3. Implausible events. Yes, the weird weather conditions in this movie couldn't possibly happen in real life. So what? Part of the fun of movies is the big "What If". In fact, I enjoyed this movie most by thinking of it as a parody of disaster movies. Oh no, tornadoes ripping LA apart! Helicopter pilots instantly freezing to death! Holy crap, what NEXT?!? And while we're on the subject, notice how everything turns into a split-second wow-that-was-close stunt? It's amazing how many crazy things Jake Gyllenhaal has to outrun in this movie. Downtown tidal waves, hungry wolves, a city-size mass of superchilled air... run, Jake, run! Again, I was laughing the whole time. Besides, how can you not love a movie in which a Russian freighter drifts down Fifth Avenue?

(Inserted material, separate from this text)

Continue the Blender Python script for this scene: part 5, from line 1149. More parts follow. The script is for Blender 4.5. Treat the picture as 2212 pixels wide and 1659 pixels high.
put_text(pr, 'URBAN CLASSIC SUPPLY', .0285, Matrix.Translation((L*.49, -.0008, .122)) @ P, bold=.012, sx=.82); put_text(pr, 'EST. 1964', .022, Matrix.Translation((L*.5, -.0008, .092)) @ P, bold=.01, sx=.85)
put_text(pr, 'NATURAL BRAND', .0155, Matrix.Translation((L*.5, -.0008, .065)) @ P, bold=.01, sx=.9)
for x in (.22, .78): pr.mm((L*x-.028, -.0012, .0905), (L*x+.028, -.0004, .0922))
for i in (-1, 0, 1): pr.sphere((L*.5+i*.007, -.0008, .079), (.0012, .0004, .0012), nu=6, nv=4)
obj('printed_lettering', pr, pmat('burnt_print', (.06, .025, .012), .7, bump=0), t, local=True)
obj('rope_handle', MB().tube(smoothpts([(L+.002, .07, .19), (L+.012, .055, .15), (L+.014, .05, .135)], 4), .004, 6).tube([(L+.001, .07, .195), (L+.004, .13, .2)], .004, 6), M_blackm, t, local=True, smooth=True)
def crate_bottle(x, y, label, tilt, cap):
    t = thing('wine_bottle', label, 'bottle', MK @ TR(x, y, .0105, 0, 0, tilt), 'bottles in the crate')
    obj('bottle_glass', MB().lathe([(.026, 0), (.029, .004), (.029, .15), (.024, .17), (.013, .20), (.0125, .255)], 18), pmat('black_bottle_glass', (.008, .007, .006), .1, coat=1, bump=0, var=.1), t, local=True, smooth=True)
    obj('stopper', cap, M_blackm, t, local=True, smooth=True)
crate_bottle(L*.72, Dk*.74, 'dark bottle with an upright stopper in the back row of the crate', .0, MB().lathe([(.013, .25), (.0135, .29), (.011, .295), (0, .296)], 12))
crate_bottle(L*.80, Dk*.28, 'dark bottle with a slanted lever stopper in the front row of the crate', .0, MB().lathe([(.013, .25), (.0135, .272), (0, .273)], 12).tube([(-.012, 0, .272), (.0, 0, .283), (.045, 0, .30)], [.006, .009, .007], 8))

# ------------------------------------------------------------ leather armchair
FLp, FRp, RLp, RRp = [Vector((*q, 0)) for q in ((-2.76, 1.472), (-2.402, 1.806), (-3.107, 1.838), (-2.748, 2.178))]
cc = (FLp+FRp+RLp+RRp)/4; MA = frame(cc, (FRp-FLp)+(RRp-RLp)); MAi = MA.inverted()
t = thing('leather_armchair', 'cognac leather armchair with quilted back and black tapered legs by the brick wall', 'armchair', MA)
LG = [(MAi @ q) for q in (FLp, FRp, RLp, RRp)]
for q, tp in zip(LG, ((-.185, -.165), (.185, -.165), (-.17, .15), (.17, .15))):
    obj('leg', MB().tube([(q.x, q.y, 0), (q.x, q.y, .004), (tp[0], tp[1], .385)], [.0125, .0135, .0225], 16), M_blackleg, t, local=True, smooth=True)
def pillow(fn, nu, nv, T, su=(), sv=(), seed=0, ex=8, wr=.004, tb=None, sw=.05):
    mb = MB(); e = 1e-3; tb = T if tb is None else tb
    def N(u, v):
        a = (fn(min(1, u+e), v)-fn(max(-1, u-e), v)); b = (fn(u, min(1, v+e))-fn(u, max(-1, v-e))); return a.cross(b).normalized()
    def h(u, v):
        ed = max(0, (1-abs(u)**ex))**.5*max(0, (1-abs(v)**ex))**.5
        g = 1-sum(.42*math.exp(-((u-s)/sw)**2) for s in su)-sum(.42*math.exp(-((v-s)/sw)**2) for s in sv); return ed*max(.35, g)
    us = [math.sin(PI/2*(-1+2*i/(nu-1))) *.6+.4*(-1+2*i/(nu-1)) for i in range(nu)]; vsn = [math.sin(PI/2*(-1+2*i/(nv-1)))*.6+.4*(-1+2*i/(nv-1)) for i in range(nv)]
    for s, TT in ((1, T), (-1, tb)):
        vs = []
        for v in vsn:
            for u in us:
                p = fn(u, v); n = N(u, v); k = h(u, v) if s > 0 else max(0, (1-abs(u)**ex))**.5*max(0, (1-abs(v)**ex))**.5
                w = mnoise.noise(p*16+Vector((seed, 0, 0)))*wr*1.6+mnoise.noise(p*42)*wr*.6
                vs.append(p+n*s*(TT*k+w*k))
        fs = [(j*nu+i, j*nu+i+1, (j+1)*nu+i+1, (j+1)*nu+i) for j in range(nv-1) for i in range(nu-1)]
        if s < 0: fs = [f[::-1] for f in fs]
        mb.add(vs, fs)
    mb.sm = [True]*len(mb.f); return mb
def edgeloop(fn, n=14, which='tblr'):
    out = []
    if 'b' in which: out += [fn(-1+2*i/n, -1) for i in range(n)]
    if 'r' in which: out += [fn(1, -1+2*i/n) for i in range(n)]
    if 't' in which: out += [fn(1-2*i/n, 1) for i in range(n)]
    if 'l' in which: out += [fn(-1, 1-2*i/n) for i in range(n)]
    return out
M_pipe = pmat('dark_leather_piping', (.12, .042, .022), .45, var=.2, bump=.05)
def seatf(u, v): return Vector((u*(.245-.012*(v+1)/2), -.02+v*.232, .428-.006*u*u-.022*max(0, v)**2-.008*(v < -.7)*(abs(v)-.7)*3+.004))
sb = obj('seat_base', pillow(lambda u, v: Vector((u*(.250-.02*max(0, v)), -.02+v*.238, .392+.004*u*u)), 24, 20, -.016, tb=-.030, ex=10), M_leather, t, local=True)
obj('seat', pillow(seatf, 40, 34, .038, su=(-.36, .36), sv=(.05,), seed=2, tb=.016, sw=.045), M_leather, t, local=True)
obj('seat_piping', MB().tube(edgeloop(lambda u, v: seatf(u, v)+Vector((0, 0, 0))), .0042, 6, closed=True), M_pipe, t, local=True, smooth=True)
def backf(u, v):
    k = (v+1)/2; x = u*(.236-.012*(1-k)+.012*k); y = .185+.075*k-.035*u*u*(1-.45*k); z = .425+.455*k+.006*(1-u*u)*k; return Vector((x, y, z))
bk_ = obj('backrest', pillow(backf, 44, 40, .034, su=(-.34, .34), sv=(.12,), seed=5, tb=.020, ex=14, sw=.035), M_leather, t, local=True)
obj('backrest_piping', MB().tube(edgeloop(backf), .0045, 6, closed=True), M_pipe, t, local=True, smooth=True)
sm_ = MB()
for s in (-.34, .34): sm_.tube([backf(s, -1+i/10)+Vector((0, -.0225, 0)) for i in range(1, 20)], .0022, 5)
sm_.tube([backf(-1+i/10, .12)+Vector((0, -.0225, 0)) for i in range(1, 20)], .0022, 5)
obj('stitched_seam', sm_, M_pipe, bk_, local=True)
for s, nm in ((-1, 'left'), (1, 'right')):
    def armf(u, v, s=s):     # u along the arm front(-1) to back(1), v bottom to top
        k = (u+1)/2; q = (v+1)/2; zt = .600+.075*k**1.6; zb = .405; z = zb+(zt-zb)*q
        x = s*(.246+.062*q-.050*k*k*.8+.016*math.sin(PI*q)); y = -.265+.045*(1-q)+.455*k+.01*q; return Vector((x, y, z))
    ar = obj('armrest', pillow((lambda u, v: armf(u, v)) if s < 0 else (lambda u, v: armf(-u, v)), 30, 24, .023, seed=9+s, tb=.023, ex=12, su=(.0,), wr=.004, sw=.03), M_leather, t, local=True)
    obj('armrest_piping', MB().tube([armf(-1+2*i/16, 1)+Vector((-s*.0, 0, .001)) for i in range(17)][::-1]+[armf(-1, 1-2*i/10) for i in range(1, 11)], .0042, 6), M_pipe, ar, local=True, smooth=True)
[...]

4. Environmentalist preaching/speeching. Now, I hear that this movie is, or was briefly, something of a bone of contention between the liberals and the conservatives. I haven't been paying any attention to any such debates. All I can say about this is, this movie takes place not in our world, but in a world subtly different from ours; a world in which the laws of physics are different enough to allow these bizarre climate changes... and in such a world, HELL YEAH the anti-SUV crowd would have a damn good point! So anyway, I'd heard that there would be some speechifying in the movie, so when it started, I just huddled under my towel and waited it out.